As elementary school kids on the first day of class, we’d dress up like it was its own occasion and beam at cameras for commemorative photographs.

As college students on the first day of class, we don shorts and T-shirts and tennis shoes. There might be one commemorative photograph, but now it's about dressing for comfort rather than first impressions. 

On those Wilson Library steps, athleisure passed by in a blur.

Athletic shorts made to look like athletic skirts. Polka dot exercise dresses. Basketball shorts. Sweat wicking tees. Nike, Adidas, Lululemon and everything in between. It looked like there had been a mass exodus from a group workout class, and everyone was herding across the Quad to hit the showers.

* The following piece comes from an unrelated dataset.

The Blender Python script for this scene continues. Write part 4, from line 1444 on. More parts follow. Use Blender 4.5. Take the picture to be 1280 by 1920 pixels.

Interspersed between the athleisure sheep were lone wolves in – gasp! – jeans or dresses or full outfits that actually required thought. How many times have you passed someone who looked like this and thought, "Ugh! I want to dress up for class more!” 

And then, we don’t.

Most of us choose practicality over the perfect outfit. Functionality over fashion. Is it lazy, or is it just realistic? We traverse all over campus, often clocking multiple miles in one day, so platform heels really might be more of a hindrance than a help. But does athleisure still allow for self-expression, or do we just become one out of many when we choose an exercise tank and 2.5 inch inseam shorts?

The questions can continue even further. There are some items that are athleisure through and through — yoga pants and leggings, just to name two — but the lines can get blurred when you decide what to pair them with. What do you call yoga pants worn with a baby tee and an oversized jacket?

Jeans would have been the assumed accompanying pants for an outfit like that, but no more. Athlesiure has become so commonplace that we’ve incorporated some of its staples into our basic looks, even when we don’t realize it. 

There’s nothing wrong with athleisure; this was simply an inner dialogue that I had with myself about why we wear what we wear. For some of us, clothes are just clothes. For others, clothes are self-expression, a boost to self-confidence or a way to feel productive.

There’s no right answer — at least in my closet there isn't. One day I’ll wake up and want to piece together a complete, statement-making outfit; one day I’ll wake up and choose comfort. I’ll check the weather, I’ll assess what I’m feeling and I’ll ask myself “to athleisure or not to athleisure?”